** start of Data **

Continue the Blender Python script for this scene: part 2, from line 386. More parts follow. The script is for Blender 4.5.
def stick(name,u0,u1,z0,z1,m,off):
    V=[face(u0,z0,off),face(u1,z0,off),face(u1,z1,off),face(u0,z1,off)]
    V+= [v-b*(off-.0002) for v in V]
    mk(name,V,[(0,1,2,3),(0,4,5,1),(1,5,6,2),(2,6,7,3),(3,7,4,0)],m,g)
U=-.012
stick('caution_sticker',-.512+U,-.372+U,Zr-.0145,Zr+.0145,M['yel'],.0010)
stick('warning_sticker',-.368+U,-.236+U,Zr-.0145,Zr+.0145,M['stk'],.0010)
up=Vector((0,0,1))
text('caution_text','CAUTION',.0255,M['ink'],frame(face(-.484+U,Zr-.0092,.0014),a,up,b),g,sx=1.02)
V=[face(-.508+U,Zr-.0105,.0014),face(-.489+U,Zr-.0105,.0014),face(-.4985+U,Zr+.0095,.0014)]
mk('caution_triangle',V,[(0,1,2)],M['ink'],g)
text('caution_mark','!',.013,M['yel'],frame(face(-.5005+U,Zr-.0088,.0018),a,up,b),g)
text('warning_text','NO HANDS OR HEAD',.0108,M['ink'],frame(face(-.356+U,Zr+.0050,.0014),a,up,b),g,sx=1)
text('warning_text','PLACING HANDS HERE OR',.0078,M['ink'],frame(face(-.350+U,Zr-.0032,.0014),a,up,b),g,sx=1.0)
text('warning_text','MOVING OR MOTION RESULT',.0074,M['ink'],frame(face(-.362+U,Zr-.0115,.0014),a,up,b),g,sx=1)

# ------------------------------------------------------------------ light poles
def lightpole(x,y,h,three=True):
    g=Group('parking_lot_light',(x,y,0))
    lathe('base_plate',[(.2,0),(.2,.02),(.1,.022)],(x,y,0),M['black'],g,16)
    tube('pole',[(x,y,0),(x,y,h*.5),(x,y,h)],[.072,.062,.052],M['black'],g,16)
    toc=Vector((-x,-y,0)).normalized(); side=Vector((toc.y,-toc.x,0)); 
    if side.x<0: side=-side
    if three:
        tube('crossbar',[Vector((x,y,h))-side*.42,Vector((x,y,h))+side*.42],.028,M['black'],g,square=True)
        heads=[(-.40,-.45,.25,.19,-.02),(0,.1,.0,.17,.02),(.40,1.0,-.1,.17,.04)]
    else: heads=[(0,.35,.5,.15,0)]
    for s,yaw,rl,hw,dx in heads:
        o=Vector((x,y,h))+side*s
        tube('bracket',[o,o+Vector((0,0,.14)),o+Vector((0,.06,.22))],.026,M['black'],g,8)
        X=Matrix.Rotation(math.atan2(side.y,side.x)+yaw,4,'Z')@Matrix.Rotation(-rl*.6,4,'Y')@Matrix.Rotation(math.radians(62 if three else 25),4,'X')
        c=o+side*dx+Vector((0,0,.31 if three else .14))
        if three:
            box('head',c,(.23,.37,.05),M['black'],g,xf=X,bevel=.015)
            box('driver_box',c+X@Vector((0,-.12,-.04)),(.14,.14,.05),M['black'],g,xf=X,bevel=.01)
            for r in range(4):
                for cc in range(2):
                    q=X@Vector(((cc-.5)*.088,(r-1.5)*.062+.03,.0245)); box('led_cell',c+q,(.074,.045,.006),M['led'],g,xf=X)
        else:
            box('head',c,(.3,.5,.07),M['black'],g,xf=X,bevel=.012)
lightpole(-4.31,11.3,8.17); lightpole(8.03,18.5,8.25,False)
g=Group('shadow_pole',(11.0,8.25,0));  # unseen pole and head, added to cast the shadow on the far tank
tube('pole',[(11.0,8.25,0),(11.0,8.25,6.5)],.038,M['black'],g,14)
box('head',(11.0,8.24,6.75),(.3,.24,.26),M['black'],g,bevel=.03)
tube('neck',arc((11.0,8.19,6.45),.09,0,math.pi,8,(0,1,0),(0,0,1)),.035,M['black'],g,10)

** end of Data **

#### [Exercise goal]
What are the exact lines from the beginning of the material through the line containing "text('warning_text','MOVING OR MOTION"? Write out those lines alone.

#### [Exercise output]
Continue the Blender Python script for this scene: part 2, from line 386. More parts follow. The script is for Blender 4.5.
def stick(name,u0,u1,z0,z1,m,off):
    V=[face(u0,z0,off),face(u1,z0,off),face(u1,z1,off),face(u0,z1,off)]
    V+= [v-b*(off-.0002) for v in V]
    mk(name,V,[(0,1,2,3),(0,4,5,1),(1,5,6,2),(2,6,7,3),(3,7,4,0)],m,g)
U=-.012
stick('caution_sticker',-.512+U,-.372+U,Zr-.0145,Zr+.0145,M['yel'],.0010)
stick('warning_sticker',-.368+U,-.236+U,Zr-.0145,Zr+.0145,M['stk'],.0010)
up=Vector((0,0,1))
text('caution_text','CAUTION',.0255,M['ink'],frame(face(-.484+U,Zr-.0092,.0014),a,up,b),g,sx=1.02)
V=[face(-.508+U,Zr-.0105,.0014),face(-.489+U,Zr-.0105,.0014),face(-.4985+U,Zr+.0095,.0014)]
mk('caution_triangle',V,[(0,1,2)],M['ink'],g)
text('caution_mark','!',.013,M['yel'],frame(face(-.5005+U,Zr-.0088,.0018),a,up,b),g)
text('warning_text','NO HANDS OR HEAD',.0108,M['ink'],frame(face(-.356+U,Zr+.0050,.0014),a,up,b),g,sx=1)
text('warning_text','PLACING HANDS HERE OR',.0078,M['ink'],frame(face(-.350+U,Zr-.0032,.0014),a,up,b),g,sx=1.0)
text('warning_text','MOVING OR MOTION RESULT',.0074,M['ink'],frame(face(-.362+U,Zr-.0115,.0014),a,up,b),g,sx=1)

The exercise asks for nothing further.